Polivinil B100 %10 Sertlikte azalma

%8-15 Şişme artışı B50 Kötü B40 Kötü B30 Kötü B20 Benzer B10 Benzer Tygon B100 Kötü

Daha önceden belirtildiği gibi, doymamış moleküller doymuş moleküllere göre oksidasyona daha duyarlıdır. Doymuşluk ölçümüm için yaygın olarak kullanılan değer iyot değeridir.

Bir yakıtın ya da yağın içindeki çift bağların sayısını ölçmek için iyot kullanılır. Yüksek iyot değerine sahip soya fasulyesi yağı gibi (I.S.=130-135) yağlar oksidasyona daha yatkındır. Peroksit değer, yakıt oksidasyonu sırasında oluşan peroksit / hidroperoksit konsantrasyonunun ölçümü olarak tanımlanabilir (mg/g).

Peroksitler sonda ya da ortada oluşan ve daha sonra yakıt içinde zamk ve polimerleri oluştururlar.

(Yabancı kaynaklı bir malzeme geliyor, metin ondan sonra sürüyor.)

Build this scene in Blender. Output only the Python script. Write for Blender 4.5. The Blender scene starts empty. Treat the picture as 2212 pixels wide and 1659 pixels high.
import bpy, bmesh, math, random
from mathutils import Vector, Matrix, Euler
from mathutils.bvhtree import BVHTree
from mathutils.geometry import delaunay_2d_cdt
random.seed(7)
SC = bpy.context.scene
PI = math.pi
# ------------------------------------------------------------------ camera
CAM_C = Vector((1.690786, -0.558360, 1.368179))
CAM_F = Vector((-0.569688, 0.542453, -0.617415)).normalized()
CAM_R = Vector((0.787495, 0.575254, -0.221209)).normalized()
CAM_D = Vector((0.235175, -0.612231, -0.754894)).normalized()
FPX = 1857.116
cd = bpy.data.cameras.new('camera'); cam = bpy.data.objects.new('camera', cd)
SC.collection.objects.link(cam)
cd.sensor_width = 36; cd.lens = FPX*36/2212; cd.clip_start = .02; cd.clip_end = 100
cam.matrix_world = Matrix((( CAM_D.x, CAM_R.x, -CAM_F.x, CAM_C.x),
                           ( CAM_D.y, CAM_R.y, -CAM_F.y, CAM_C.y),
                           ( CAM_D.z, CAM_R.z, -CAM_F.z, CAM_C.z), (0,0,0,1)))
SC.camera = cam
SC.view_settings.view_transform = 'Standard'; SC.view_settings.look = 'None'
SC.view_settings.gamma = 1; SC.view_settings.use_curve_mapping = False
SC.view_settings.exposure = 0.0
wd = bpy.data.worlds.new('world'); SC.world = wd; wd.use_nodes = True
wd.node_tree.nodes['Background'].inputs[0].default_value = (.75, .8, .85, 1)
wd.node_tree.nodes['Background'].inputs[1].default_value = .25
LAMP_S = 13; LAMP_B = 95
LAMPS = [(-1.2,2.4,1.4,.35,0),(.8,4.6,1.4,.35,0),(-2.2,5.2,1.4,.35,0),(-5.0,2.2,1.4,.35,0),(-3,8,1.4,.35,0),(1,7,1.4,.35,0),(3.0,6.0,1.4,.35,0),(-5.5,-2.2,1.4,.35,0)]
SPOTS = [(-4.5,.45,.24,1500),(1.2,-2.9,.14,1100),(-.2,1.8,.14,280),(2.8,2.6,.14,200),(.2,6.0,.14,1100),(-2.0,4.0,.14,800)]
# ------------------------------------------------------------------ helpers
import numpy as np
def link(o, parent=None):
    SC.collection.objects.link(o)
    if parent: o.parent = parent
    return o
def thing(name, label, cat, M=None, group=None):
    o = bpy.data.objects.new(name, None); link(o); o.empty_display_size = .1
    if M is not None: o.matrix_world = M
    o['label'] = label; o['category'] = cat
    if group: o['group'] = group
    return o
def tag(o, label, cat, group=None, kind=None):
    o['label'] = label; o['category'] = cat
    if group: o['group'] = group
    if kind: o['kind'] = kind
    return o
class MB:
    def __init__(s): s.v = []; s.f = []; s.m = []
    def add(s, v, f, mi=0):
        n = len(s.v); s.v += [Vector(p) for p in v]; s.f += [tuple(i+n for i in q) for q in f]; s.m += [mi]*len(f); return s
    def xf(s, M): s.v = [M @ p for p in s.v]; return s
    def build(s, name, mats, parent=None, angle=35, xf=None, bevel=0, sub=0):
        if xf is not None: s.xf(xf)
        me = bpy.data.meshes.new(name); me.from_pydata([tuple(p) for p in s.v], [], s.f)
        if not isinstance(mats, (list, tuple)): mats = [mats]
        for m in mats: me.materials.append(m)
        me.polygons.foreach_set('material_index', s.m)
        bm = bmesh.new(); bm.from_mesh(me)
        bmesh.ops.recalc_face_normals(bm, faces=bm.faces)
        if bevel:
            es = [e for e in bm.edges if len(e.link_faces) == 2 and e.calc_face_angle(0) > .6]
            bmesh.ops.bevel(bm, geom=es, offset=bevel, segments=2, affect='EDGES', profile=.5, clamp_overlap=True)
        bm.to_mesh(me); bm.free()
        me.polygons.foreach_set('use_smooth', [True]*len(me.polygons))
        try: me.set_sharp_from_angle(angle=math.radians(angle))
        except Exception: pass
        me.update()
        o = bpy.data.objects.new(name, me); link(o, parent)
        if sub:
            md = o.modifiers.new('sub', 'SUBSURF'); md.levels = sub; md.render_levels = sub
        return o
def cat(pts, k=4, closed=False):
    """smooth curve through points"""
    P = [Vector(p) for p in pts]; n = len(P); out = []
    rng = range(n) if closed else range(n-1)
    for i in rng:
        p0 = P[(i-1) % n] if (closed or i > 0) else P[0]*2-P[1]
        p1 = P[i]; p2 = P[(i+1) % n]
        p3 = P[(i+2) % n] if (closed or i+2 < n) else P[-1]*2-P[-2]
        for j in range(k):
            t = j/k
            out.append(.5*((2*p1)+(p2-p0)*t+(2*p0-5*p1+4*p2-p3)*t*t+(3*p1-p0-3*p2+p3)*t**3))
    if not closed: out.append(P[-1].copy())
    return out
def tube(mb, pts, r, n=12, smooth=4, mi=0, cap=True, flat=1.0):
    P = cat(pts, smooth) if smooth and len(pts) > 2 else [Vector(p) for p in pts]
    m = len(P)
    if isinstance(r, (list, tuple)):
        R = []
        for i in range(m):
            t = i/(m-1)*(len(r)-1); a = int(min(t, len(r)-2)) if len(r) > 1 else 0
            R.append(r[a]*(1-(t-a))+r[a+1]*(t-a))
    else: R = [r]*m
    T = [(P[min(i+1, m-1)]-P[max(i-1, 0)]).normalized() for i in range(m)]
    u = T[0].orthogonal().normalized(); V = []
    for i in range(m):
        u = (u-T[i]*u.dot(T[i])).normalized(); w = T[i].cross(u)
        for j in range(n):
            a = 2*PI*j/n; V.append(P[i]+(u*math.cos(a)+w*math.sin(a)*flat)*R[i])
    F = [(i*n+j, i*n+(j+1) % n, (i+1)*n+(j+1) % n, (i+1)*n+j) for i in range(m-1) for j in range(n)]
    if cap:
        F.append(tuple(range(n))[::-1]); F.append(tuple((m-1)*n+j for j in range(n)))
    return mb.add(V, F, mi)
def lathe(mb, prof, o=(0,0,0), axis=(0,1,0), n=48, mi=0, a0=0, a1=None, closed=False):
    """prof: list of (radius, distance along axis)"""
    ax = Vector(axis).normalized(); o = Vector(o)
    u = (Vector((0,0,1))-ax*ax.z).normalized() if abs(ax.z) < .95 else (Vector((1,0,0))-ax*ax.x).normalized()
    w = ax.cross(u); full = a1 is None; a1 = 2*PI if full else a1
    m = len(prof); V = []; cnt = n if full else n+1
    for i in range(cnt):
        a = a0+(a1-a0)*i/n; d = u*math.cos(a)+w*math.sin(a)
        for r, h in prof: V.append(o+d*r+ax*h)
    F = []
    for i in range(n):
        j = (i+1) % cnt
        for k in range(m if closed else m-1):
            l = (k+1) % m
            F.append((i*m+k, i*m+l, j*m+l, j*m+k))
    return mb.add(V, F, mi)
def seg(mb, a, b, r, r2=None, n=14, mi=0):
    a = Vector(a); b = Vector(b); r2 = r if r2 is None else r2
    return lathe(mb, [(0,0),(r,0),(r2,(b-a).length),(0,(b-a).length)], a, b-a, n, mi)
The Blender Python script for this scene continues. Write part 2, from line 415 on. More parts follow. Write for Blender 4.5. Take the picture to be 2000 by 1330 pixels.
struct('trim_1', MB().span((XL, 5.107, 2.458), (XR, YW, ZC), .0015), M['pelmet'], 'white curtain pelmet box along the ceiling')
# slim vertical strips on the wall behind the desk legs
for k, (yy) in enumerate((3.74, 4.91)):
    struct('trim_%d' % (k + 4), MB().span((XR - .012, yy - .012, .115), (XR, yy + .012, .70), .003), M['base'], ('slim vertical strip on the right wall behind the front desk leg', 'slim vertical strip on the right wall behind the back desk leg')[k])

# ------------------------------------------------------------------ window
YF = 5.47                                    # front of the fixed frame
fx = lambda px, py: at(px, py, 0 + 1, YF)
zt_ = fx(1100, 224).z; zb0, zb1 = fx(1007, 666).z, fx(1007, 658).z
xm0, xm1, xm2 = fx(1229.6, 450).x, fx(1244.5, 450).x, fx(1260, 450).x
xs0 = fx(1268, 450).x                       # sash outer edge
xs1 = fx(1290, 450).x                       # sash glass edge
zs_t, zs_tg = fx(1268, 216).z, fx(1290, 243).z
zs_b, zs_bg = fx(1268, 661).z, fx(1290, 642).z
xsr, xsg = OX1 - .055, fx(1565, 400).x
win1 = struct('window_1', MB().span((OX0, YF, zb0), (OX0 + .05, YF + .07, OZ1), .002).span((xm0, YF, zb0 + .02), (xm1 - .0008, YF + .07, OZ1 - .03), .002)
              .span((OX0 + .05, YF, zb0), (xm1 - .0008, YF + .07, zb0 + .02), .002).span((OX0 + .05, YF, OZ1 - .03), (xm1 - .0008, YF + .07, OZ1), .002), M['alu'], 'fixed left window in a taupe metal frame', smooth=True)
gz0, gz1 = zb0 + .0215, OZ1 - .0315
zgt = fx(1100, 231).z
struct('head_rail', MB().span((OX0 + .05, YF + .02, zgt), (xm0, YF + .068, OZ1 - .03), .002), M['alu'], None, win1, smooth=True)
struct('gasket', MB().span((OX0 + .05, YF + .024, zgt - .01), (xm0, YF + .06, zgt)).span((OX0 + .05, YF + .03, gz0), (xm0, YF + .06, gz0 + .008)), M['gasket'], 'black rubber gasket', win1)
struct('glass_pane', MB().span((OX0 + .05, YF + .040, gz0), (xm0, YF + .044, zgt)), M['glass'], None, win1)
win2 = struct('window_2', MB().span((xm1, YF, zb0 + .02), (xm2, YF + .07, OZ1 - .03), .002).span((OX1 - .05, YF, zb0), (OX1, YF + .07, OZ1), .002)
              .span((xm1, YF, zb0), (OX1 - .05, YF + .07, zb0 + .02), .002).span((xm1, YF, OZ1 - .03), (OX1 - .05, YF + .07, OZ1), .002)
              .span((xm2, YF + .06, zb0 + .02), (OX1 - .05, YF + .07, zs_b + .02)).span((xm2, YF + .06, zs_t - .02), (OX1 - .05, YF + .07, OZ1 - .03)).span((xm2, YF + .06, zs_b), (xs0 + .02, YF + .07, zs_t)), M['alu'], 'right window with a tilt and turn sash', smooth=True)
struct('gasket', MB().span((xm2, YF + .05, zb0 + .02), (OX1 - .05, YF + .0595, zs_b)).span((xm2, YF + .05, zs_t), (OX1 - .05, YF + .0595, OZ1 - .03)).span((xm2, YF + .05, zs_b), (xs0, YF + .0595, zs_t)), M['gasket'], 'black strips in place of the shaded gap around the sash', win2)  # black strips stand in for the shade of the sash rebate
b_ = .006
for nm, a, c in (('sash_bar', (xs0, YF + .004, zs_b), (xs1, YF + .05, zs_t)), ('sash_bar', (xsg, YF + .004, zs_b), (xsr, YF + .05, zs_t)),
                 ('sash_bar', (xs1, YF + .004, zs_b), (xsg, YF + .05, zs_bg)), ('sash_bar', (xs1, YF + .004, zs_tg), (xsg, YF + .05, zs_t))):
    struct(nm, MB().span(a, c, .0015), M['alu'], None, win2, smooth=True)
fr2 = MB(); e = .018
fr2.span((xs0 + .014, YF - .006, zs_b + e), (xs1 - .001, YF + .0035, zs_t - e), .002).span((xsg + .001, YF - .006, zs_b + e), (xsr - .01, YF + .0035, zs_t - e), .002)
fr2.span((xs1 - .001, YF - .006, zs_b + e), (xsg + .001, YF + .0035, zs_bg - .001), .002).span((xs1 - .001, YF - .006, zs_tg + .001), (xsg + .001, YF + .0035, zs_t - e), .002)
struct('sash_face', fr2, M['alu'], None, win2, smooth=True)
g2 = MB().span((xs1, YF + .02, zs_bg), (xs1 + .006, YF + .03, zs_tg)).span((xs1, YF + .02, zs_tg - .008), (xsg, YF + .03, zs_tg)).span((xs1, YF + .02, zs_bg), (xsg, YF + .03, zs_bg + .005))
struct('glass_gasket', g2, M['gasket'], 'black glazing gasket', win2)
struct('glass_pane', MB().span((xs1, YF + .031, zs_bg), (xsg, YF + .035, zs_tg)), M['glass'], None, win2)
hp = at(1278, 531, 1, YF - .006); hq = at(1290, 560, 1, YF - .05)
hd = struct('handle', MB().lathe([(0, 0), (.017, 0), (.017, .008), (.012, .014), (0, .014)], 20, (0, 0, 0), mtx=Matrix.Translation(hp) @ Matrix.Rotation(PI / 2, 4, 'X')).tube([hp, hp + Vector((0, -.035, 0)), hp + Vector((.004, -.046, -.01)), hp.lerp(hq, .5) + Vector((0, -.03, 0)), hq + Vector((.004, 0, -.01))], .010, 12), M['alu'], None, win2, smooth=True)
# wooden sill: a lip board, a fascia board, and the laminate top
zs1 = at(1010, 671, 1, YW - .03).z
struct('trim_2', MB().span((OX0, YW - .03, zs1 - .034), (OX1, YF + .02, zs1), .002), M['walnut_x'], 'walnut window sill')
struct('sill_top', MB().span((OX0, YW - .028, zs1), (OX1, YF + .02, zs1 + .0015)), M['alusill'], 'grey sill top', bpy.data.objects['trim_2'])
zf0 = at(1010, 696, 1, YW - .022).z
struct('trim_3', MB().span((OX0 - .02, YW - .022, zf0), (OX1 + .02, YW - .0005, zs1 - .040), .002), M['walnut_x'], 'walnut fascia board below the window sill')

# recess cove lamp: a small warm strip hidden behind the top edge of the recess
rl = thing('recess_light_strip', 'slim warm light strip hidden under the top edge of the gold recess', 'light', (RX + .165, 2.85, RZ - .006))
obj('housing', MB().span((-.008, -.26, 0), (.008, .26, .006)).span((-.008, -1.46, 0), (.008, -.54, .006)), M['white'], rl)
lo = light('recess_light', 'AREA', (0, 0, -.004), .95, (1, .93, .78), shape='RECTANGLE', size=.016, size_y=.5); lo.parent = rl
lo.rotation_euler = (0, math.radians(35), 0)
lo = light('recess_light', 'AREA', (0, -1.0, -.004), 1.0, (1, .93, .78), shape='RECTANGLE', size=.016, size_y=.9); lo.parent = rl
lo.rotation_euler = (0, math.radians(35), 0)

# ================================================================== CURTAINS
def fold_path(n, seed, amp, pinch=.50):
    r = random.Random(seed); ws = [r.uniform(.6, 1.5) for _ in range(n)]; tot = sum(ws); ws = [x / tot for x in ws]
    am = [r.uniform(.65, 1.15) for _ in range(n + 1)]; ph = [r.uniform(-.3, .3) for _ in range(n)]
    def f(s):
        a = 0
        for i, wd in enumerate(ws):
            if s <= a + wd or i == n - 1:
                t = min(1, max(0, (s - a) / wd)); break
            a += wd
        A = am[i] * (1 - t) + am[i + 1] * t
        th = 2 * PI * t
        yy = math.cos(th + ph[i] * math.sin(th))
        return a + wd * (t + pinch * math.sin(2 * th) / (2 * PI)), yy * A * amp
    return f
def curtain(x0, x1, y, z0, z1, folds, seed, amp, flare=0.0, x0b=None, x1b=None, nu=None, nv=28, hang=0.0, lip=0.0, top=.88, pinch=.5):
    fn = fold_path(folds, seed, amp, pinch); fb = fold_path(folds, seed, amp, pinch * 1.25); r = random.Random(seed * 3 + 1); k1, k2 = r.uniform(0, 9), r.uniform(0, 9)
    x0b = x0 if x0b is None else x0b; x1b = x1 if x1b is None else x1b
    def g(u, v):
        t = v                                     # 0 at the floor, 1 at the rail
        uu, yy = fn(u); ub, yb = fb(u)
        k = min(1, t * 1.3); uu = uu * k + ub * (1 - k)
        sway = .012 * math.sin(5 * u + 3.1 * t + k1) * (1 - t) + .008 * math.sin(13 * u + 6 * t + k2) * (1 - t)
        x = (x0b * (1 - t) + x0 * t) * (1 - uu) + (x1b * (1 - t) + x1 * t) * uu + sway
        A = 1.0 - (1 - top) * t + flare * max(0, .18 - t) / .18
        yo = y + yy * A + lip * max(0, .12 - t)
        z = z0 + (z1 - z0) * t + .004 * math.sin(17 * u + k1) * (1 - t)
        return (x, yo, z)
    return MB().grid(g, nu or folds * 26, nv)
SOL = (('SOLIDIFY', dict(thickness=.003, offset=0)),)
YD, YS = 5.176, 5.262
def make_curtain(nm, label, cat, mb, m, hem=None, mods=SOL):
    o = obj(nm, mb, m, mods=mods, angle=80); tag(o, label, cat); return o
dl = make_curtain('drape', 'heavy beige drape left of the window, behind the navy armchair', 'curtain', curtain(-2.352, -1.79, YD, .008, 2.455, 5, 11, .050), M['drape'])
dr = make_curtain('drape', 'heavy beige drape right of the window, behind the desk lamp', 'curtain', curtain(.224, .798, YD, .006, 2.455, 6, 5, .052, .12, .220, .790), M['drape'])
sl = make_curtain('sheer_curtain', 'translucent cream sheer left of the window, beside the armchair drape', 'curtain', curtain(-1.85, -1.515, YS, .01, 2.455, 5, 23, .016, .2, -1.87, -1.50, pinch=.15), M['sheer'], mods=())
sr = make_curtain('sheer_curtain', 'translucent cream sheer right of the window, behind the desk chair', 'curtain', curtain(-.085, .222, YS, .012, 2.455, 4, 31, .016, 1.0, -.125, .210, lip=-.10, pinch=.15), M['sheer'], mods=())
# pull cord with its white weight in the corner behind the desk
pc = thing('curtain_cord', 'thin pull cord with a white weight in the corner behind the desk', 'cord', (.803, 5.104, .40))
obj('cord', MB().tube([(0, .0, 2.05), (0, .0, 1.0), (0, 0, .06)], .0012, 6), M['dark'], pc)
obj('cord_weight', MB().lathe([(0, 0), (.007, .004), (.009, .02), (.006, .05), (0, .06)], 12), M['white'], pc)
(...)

Oksidasyona sebep olan diğer faktörler arasında ışık, süre, yükseltilmiş sıcaklık, biyomotorinin depolandığı kabın yapısı da yer almaktadır. Yapılan bir deneyde belli miktarda biyomotorin, (metil soyate), açık kaplarda havaya maruz bırakılmıştır. Biyomotorin H-NMR (Nuclear Magnetic Resonance), kinematik viskozite ve asit değeri ile analiz edilmiştir. Asit değer ve kinematik viskozite süre ve yüzey tarafında yükselmiştir. Alanın da geniş olması da oksidasyonu hızlandıran bir etkendir. Burada kullanılan H-NMR, biyomotorinin yağlı asit profilini kolay bir şekilde saptamak için kullanılan bir yöntemdir (Knothe, 2006). Yapılan uzun ve kısa süreli testlerde güneş ışığının yakıt oksidasyonu üzerinde güçlü bir etkiye sahip olduğu sonucuna varılmıştır (Prankl ve Schindlbauer, 1998). Bu nedenle biyomotorin, ışık muhafazalı ve şeffaf olmayan depolarda saklanmalıdır. Bununla birlikte depolama tanklarına yapışmış olan kalıntılar, oksidasyona neden olan etmenler arasında yer almaktadır. Depolamada kullanılacak tanklar, kullanılmadan önce uygun şekilde temizlenmelidir.